Operation
Bodyguard
FBI
Recognizes WWII Counterintelligence Landmark in New York
06/09/14
In
honor of the 70th anniversary of the D-Day invasion, the FBI last
weekend celebrated a landmark that was home to one of the Bureau’s
intelligence successes during World War II. At a ceremony in
recognition of the effort of FBI employees during World War II, the
Society of Former Special Agents, the Episcopal Diocese of New York,
the Suffolk County Historical Society, and the FBI’s New York
Division placed a plaque at a quaint building known as Benson House
in Wading River, New York, overlooking Long Island Sound.
It
was there, from January 1942 until the end of the war in Europe in
1945, that FBI agents and radio technicians lived and worked
undercover, secretly transmitting coded messages that the Nazis
believed came from their own spies operating in New York. The Nazis
believed their operatives were funneling significant details about
U.S. forces, munitions, and war preparations. But in fact, the
transmissions were controlled by the FBI—the Nazi spies were FBI
double agents. The Bureau’s work—known as Operation Ostrich—was
central to our counterintelligence operations throughout the war and
was part of a larger effort by Allied Forces to deceive the enemy
called Operation Bodyguard.
The
Allied effort derived its name from a statement by British Prime
Minister Winston Churchill, who said, “In wartime, truth is so
precious that she should always be attended by a bodyguard of lies.”
Misleading
Adolf Hitler’s intelligence services was integrated into the long
preparation for the June 6, 1944 landing of 160,000 Allied troops in
Normandy, France. Operatives set out to deceive the Nazi leader about
the nature and location of the main Allied thrust so that he would be
ill-prepared to meet the invasion. The key to Bodyguard’s success
was the Allies’ control of a number of German spies and ability to
read coded German messages that confirmed the Nazis didn’t know
their agents were compromised.
For
the FBI, the initial purpose in participating in the
counterintelligence effort was to learn about Nazi espionage—who
was involved, how they worked, and what they wanted to know. Early
on, intelligence from one double agent’s transmission indicated the
Nazis were very interested in U.S. experiments with atomic energy.

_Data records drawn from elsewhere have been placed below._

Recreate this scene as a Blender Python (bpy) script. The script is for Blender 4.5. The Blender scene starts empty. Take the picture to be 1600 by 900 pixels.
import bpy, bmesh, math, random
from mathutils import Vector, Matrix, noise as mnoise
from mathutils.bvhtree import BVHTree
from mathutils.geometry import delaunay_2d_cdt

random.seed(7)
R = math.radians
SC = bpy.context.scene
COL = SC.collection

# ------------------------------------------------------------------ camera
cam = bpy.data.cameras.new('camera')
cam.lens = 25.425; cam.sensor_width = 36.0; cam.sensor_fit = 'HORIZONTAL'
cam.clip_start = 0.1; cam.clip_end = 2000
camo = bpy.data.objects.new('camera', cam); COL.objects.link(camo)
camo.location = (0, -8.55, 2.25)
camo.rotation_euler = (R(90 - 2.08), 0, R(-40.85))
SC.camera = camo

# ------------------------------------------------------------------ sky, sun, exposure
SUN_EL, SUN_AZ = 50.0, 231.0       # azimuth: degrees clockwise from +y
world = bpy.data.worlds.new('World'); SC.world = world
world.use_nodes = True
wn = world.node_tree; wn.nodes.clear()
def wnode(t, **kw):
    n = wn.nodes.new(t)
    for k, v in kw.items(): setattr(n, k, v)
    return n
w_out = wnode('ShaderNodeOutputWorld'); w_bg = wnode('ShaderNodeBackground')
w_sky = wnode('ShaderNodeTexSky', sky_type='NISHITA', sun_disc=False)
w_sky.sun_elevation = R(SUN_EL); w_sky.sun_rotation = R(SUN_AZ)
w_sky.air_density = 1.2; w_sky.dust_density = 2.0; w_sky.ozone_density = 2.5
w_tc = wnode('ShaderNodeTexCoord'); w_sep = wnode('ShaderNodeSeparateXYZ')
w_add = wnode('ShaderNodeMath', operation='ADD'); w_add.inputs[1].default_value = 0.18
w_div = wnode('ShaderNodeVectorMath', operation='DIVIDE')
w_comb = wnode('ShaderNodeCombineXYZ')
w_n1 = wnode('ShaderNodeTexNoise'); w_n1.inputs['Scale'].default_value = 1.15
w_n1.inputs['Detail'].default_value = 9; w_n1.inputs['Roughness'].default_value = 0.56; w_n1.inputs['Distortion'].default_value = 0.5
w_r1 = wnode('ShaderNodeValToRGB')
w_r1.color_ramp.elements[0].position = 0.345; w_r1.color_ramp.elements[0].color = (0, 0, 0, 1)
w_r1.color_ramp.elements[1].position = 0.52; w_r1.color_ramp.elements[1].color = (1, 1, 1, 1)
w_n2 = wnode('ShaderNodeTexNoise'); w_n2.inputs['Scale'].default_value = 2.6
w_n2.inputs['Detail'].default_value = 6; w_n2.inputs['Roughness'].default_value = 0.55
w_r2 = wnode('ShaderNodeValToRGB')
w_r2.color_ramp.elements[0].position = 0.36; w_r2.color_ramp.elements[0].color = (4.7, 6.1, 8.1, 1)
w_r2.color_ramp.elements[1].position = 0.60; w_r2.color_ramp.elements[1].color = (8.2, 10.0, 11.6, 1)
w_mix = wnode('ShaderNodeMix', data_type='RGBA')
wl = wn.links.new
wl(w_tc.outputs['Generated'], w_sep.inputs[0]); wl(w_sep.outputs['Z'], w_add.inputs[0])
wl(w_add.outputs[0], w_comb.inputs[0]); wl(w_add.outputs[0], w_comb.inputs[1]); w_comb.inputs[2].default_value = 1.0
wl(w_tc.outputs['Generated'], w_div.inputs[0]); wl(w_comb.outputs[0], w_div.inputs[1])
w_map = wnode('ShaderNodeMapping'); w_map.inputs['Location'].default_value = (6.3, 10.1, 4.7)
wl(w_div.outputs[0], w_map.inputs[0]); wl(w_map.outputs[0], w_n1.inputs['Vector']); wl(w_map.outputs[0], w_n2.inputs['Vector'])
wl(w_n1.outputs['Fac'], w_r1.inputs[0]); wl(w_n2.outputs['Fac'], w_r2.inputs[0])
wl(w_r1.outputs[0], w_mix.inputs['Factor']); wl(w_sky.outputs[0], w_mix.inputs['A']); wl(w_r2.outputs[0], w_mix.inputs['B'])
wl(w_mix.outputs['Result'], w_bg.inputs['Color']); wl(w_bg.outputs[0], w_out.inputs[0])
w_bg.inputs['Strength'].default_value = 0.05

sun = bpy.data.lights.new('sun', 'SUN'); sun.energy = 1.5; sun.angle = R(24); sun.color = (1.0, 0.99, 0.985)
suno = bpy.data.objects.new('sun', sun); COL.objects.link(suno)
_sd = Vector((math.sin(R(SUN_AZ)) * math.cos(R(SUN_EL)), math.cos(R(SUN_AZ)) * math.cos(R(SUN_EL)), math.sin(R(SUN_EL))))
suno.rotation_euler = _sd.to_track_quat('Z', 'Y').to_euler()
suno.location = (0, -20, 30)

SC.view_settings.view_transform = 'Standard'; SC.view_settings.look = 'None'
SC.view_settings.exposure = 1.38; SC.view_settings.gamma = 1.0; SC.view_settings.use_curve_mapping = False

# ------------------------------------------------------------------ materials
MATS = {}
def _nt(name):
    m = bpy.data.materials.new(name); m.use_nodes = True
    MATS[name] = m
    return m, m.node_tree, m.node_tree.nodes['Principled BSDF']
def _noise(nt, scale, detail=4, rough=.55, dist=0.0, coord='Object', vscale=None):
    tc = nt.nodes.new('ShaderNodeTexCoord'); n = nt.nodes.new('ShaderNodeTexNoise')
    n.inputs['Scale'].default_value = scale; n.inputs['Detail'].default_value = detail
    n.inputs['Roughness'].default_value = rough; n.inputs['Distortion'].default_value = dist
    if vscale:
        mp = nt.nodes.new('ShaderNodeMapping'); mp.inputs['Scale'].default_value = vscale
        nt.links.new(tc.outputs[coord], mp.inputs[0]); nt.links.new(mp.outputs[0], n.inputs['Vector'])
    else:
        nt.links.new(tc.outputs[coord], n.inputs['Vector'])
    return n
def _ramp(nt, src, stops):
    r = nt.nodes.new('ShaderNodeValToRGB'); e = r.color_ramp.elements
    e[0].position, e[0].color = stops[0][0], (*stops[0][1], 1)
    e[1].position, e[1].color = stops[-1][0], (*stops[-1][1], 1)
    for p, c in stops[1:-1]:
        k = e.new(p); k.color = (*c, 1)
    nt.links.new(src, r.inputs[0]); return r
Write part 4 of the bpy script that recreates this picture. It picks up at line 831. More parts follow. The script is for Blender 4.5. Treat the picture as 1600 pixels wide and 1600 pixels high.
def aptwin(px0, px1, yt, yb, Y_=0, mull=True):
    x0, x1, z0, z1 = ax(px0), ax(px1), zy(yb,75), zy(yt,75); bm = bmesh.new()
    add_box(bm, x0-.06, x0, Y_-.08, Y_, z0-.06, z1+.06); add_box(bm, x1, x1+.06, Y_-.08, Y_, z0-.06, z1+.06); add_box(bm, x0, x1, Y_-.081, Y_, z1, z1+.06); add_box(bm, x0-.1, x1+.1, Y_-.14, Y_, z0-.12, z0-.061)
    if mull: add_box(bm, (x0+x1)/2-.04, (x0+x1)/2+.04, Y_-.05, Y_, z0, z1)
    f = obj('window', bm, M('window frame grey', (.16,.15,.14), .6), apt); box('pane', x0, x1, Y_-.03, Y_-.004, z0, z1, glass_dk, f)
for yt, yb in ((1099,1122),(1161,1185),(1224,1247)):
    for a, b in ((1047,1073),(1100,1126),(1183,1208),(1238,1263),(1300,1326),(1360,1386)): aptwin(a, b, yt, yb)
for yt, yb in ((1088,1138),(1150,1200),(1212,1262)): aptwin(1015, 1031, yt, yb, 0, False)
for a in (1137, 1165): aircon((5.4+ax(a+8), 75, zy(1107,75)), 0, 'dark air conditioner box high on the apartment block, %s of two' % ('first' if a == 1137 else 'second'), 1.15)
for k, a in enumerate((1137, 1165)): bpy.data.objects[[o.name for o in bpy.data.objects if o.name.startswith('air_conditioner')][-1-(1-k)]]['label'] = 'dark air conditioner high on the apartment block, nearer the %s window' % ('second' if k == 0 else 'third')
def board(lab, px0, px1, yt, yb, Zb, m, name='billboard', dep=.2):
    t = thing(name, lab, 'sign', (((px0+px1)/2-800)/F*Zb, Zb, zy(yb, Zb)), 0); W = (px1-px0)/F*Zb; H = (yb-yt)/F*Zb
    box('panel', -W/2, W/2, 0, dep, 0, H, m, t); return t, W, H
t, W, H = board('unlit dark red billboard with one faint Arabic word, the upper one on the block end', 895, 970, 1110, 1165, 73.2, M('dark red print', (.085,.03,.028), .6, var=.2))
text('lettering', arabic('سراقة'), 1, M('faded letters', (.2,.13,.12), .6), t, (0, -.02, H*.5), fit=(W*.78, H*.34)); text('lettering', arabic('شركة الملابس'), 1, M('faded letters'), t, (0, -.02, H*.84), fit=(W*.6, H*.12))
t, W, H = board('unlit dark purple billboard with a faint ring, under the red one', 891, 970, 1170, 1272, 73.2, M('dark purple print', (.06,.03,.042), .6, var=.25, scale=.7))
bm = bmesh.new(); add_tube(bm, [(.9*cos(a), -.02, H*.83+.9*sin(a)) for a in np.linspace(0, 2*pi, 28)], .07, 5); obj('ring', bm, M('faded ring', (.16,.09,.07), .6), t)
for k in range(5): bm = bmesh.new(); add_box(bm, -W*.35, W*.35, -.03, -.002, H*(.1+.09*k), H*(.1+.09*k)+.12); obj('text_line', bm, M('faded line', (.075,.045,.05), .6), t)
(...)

This, in part, spurred U.S. efforts to build the atomic bomb before
the Nazis could.
The
secretive work at Benson House proved even more valuable because it
allowed us to plant misleading information for Nazi
officials—essentially controlling what the enemy knew about the
U.S. and its state of military readiness. In the case of Operation
Bodyguard, it allowed us to help Allied efforts to protect the D-Day
invasion plans.
Even
after the fall of Germany in 1945, Nazi intelligence officials
believed that the hundreds of messages sent by their spies in the
U.S. were real. The FBI’s efforts to contribute to the Allied
“bodyguard of lies” were among the many Bureau intelligence
efforts during the war and were surely some of our most significant.